Requirements
Copy the first line of the material below and every later line through the line containing "from mathutils import Vector, Matrix, Euler", without any other output.

─── Information shown

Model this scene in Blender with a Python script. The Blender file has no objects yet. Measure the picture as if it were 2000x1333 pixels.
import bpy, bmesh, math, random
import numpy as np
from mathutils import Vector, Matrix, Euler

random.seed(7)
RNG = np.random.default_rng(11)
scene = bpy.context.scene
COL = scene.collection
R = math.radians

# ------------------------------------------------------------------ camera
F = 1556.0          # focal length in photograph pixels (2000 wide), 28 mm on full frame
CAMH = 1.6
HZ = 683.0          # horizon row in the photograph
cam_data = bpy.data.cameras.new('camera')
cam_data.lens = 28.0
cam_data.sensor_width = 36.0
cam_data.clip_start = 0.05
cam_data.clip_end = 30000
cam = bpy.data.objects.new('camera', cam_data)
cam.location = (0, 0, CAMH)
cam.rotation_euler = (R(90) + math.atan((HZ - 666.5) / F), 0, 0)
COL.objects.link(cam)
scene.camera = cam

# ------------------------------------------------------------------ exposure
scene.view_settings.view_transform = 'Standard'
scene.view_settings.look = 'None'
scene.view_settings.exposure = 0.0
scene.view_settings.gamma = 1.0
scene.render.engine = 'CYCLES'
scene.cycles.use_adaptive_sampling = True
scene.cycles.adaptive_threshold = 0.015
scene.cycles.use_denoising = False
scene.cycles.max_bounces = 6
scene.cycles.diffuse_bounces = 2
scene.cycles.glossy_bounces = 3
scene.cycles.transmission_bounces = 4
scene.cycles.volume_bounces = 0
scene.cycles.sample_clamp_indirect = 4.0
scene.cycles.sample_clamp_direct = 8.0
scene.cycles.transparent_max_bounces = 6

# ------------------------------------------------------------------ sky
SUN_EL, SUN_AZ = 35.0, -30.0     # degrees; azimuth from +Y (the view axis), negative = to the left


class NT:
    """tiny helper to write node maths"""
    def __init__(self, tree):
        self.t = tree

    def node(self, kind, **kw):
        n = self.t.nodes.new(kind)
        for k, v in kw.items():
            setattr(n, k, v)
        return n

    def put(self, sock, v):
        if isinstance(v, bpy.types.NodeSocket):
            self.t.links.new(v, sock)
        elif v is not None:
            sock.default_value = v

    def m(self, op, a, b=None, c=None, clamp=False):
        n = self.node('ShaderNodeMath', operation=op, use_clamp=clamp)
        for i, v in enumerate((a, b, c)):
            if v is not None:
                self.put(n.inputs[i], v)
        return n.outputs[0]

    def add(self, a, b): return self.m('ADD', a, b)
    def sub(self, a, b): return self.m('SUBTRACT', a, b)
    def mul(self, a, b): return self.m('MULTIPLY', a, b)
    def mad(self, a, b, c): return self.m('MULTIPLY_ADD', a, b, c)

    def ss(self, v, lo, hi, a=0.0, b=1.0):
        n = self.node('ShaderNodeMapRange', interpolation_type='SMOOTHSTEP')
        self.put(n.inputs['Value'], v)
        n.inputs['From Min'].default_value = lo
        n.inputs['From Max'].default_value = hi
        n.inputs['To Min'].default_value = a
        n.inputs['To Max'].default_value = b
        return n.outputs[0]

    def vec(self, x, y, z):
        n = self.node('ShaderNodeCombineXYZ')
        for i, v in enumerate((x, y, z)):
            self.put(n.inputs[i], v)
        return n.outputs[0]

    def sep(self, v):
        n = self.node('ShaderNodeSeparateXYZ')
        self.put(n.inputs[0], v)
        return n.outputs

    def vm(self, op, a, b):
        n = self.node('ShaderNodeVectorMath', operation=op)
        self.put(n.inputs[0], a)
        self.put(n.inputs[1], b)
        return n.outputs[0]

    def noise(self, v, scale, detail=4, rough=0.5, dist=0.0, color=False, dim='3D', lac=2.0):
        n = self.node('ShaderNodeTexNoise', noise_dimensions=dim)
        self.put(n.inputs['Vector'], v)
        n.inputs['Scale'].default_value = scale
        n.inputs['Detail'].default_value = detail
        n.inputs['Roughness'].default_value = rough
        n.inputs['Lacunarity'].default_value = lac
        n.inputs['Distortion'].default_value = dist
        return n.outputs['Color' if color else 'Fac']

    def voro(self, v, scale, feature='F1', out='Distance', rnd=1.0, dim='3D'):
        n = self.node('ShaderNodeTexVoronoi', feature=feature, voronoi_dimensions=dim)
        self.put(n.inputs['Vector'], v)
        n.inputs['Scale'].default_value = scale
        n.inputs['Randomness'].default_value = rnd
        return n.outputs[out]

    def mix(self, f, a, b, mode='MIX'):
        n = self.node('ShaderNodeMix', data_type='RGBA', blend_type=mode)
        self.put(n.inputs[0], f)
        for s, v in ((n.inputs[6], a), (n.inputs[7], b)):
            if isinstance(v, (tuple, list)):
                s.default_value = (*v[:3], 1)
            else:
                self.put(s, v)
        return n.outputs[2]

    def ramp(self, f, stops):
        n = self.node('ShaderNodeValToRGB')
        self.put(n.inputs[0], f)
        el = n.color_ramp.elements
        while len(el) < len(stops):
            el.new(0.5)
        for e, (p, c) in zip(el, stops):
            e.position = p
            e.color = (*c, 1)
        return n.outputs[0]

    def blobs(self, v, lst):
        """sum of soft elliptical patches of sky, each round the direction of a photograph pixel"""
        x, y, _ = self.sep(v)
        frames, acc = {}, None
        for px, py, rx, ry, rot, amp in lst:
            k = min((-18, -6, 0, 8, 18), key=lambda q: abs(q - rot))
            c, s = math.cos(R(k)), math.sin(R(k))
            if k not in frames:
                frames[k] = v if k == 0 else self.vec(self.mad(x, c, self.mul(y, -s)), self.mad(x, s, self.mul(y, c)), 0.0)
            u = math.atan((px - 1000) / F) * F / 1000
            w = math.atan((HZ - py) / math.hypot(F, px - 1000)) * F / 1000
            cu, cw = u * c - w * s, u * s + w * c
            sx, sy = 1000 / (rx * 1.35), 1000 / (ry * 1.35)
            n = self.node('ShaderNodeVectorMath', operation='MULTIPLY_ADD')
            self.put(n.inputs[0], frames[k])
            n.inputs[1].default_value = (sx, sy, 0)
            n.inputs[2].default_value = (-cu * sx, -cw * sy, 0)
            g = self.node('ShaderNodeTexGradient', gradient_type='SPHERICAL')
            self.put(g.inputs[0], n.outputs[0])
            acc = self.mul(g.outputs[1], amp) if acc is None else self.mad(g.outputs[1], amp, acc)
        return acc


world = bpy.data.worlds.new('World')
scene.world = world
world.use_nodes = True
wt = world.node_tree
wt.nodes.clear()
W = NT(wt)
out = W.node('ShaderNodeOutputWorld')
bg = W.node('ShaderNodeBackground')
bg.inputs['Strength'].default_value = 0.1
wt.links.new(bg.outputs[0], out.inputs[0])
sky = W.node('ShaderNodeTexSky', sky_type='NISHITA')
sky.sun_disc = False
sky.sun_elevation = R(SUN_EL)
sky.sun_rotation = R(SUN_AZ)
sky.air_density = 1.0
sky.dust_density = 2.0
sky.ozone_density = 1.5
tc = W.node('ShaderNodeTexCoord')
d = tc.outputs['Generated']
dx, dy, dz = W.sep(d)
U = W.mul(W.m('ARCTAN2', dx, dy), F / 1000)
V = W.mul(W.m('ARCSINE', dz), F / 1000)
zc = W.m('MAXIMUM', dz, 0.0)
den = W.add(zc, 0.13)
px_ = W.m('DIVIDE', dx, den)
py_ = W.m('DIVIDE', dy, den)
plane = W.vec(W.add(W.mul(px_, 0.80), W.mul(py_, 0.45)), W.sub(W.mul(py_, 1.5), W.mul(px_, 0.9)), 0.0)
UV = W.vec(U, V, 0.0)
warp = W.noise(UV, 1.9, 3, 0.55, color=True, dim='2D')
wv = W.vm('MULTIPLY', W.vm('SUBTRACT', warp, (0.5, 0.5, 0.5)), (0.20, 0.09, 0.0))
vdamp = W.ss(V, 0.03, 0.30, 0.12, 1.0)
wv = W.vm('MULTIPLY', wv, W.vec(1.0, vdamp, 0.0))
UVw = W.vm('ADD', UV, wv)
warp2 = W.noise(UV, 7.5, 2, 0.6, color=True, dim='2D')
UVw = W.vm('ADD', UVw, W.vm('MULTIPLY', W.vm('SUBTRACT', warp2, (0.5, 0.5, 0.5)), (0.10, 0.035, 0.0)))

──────

Worked answer
Model this scene in Blender with a Python script. The Blender file has no objects yet. Measure the picture as if it were 2000x1333 pixels.
import bpy, bmesh, math, random
import numpy as np
from mathutils import Vector, Matrix, Euler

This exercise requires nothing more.